SOCIAL MEDIA

CULTIVATING HAPPINESS

9.03.2018
I know I've written a thousand posts on it but I don't really think I've barred my heart to the barrest part that I could barrest.

Someone thought my life was worth abusing. I survived domestic abuse. My ex beat me.

However you want to phrase it, it still scrapes me skin in a way that I can't form into words. It seems like I shouldn't been telling you this, like this is something that no one should know. Someone who said that they loved me also beat me with their fists. I can't even form an analogy.
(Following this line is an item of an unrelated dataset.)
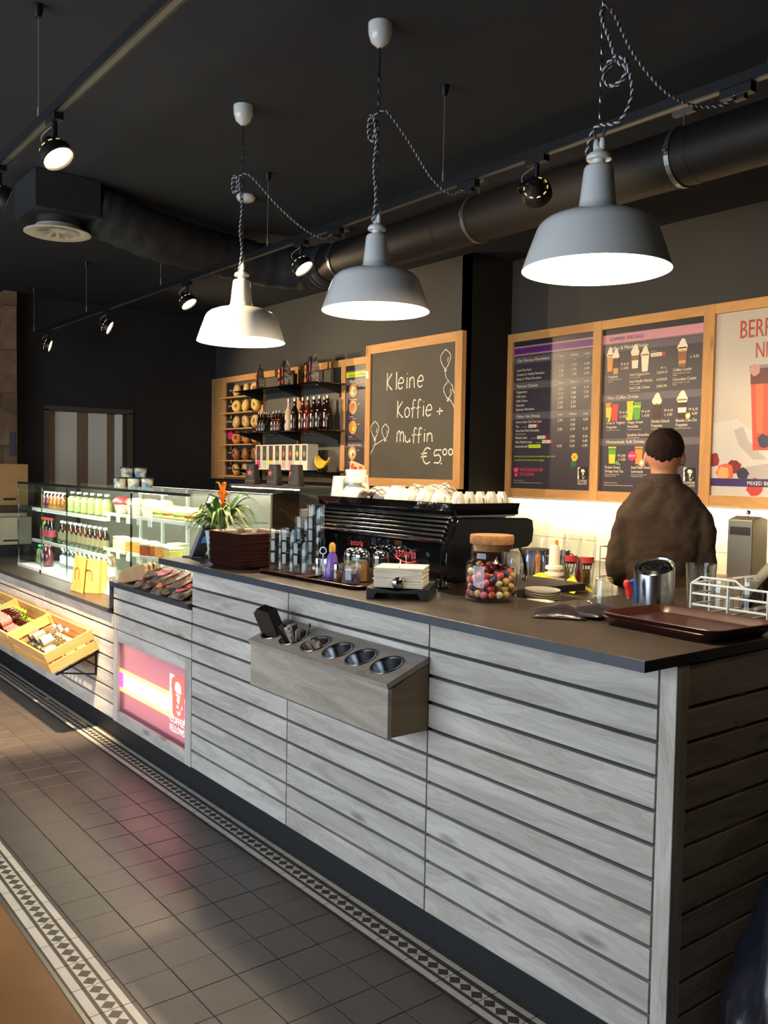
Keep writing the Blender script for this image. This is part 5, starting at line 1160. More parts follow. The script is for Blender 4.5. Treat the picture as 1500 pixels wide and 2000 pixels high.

In the way that that old MORTAL KOMBAT games would play in the arcades except the person that put the coins in for person two (me) was too afraid to hit the joystick to ever strike back.

IT HAS TAKEN YEARS. Honestly, YEARS. Before I can even type this out and talking about it is still really, really hard. Someone beat me. When all I did was love them, and try to make them happy. Someone beat me in front of their children, and that is even more layers of trauma that I'm deeply embedded into.

I'm so into onto this like an ingrown toenail. I keep trying to dig it out, but it is just out of reach, healing is just out of reach. So how do I cultivate happiness when I'm in the trenches of POST-TRAUMATIC STRESS DISORDER (PTSD). I've never really talked about my PTSD here because gosh, it is such a subject.

I try to find hope in every single day, I talked about that HERE in my Honesty Hour post. Beyond that I try to better myself. I am NOT the same person that was victimized three years ago.

I have become a certified scuba diver, I've gained 50 lbs, I've learned Spanish, I am different. I am NOT that same person that was beaten. I'm stronger. I'm different. I honestly don't know how healthy that is, but I try every day to be who I wish I was.

During that time, when I was cowering in fear, I wished I wished I was someone else and I'm trying really hard to be that person. I will be that person. I won't EVER let myself be victimized again.

I try not only to find hope and be better, but I try to choose happiness. I've become quite the plant goddess lately and as silly as that sounds, it gives me purpose and happiness to grow something. I'll try to do a post soon about all of my plant babies.

Something that also helps keep me happy is FUTURE PLANNING. Looking forward to what I will have, there was a time when I didn't see myself surviving the day or week, I knew he would kill me and it makes me so happy to plan for years ahead. A luxury I didn't have before.

I also find happiness in other survivors. It isn't hard to find survivors of domestic violence on the internet. While a lot of it still aches me to my core I try to be a beacon of hope to women to are in the throes of it. If they can get out, there is recovery.

Leaving is the hardest and most dangerous part, but once you do, everything feels trivial. YOU SURVIVED.

WHEN SOMEONE TRIED TO KILL YOU, YOU SURVIVED.

When he held a box cutter to your neck, you survived, you will get through today and the anxiety will go away, someday. You know what real fear is. YOU WILL SURVIVE.